No limitations were observed in the operation, apart from the one derived from the scope of BUSCAMOS-RobObs application. Since the anchoring depth limit is 8 m, it cannot operate in deeper waters, which is why we specify that it is a solution for permanent monitoring of shallow waters. It is also necessary to take into account the prevailing weather conditions (especially wind), wave heights and tides in the area, which may hamper operations even with recharged batteries. Still, it is a solution that can be applied to permanently monitor a multitude of lagoons and coastal seas around the world.

Given the large area to be covered in monitoring the Mar Menor (186 Km²) and the speed of the vessel, we estimate that it would take up to 1 year to complete a full autonomous exploration. In the future, deploying more vehicles could reduce this time. The number of vehicles depends on the maximum allowed age for the data gathered and the available budget. For example, we estimate that 3 vehicles could cover the whole area in 3–4 months. However, it should be noted that this is a monitoring vehicle and is not equipped to intervene, and therefore it is acceptable that it takes a while for the vessel to reach a box in which an alarm has raised. Should a spill happen, other means must be deployed to deal with it.

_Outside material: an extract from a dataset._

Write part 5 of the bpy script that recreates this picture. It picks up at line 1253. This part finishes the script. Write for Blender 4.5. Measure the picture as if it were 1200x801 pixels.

Regarding future work, we are currently planning to: (i) perform longer monitoring missions to improve the efficiency of the solar capture of the photovoltaic system and improve the capacity of the batteries; (ii) carry out missions in autumn and spring with fewer hours of daylight and more cloud cover in less favourable areas; (iii) manage recharge periods by means of new algorithms so as to start the vehicle’s activity with lower power levels; (iv) introduce new sources of renewable energy, such as wind turbines, and (v) automate post-processing of data using big data techniques.